Smiljan Radic Combines Flintstone With Jetson To Create New Serpentine Pavilion

Smiljan Radić has unveiled the fourteenth Serpentine temporary Pavilion located outside the entrance to the Serpentine Gallery in Kensington Gardens. The structure is a fantasy hybrid which merges the Flintstones with the Jetsons in architectural style.

The commission is one of the most anticipated events in the cultural calendar and has become one of London’s leading summer attractions since launching in 2000. Smiljan Radić’s design follows Sou Fujimoto’s cloud-like structure, which was visited by almost 300,000 people in 2013 and was one of the most visited Pavilions to date.

Previous Pavilions have been designed Herzog & de Meuron and Ai Weiwei, 2012; Peter Zumthor, 2011; Jean Nouvel, 2010; Kazuyo Sejima and Ryue Nishizawa, SANAA, 2009; Frank Gehry, 2008; Olafur Eliasson and Kjetil Thorsen, 2007; Rem Koolhaas and Cecil Balmond, with Arup, 2006; Álvaro Siza and Eduardo Souto de Moura with Cecil Balmond, Arup, 2005; MVRDV with Arup, 2004 (un-realised); Oscar Niemeyer, 2003; Toyo Ito and Cecil Balmond – with Arup, 2002; Daniel Libeskind with Arup, 2001; and Zaha Hadid, who designed the inaugural Pavillion in 2000.

Occupying a footprint of some 541 square metres on the lawn of the Serpentine Gallery, Radić’s plans depict a semi-translucent, cylindrical structure, resting on large quarry stones. Radić’s Pavilion has its roots in his earlier work, particularly the studio model for The Castle of the Selfish Giant, inspired by the Oscar Wilde story, and the Restaurant Mestizo, part of which is supported by large boulders. Designed as a flexible, multi-purpose social space with a café sited inside, the Pavilion will entice visitors to enter and interact with it in different ways throughout its four-month tenure in the Park. On Friday nights, between July and September, the Pavilion will become the stage for the Serpentine’s Park Nights series, sponsored by COS: eight site-specific events bring together art, poetry, music, film, literature and theory and include three new commissions by emerging artists Lina Lapelyte, Hannah Perry and Heather Phillipson. Smiljan Radić has completed the majority of his structures in Chile.

His commissions range from public buildings, such as the Civic Neighbourhoods, Concepción, Museo Chileno de Arte Precolombino, Santiago, Restaurant Mestizo, Santiago, and the Vik Winery, Millahue, and domestic buildings, such as Copper House 2, Talca, Pite House, Papudo, and the House for the Poem of the Right Angle, Vilches, to small and seemingly fragile buildings, such as the Extension to Charcoal Burner’s House, Santa Rosa, The Wardrobe and the Mattress, Tokyo, Japan, and The Bus Stop Commission, Kumbranch, Austria. Considerate of social conditions, environments and materials, Smiljan Radić moves freely across boundaries with his work, avoiding any specific categorisation within one field of architecture.

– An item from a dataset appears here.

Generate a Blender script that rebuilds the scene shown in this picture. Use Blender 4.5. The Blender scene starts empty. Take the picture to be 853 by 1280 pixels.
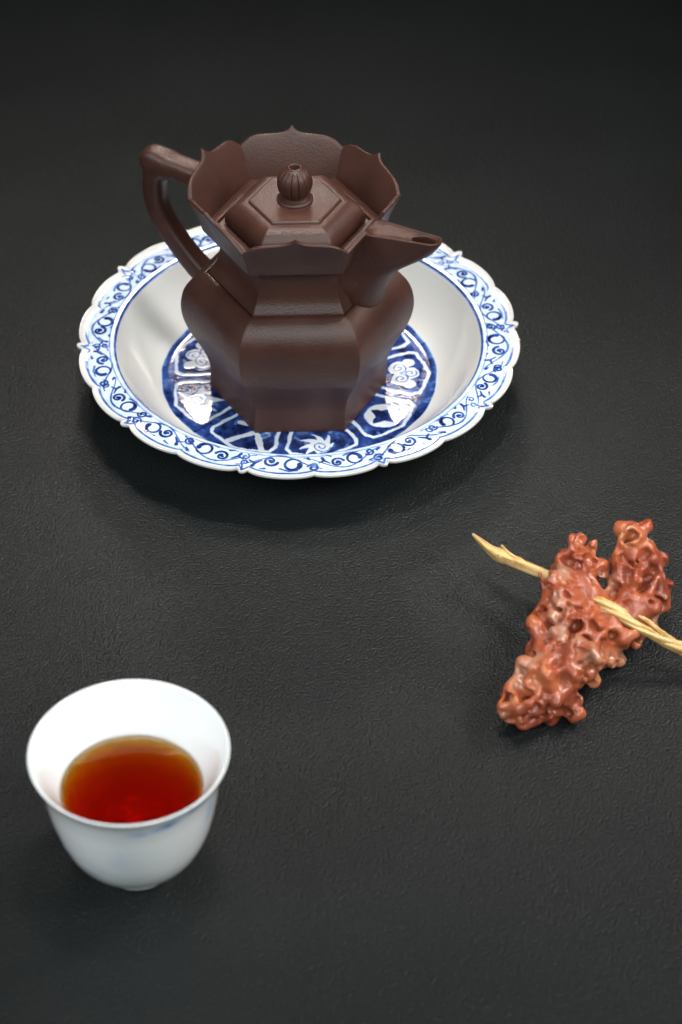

This versatility enables him to respond to the demands of each setting, whether spatial constraints of an urban site or extreme challenges presented by a remote rural setting, mountainous terrain or the rocky coastline of his native Chile. Smiljan Radić, designer of the fourteenth Serpentine Pavilion, said: “The Serpentine 2014 Pavilion is part of the history of small romantic constructions seen in parks or large gardens, the so-called follies, which were hugely popular from the end of the sixteenth Century to the start of the nineteenth. Externally, the visitor will see a fragile shell suspended on large quarry stones. This shell – white, translucent and made of fibreglass – will house an interior organised around an empty patio, from where the natural setting will appear lower, giving the sensation that the entire volume is floating. At night, thanks to the semi-transparency of the shell, the light will attract the attention of passers-by, like lamps attracting moths.”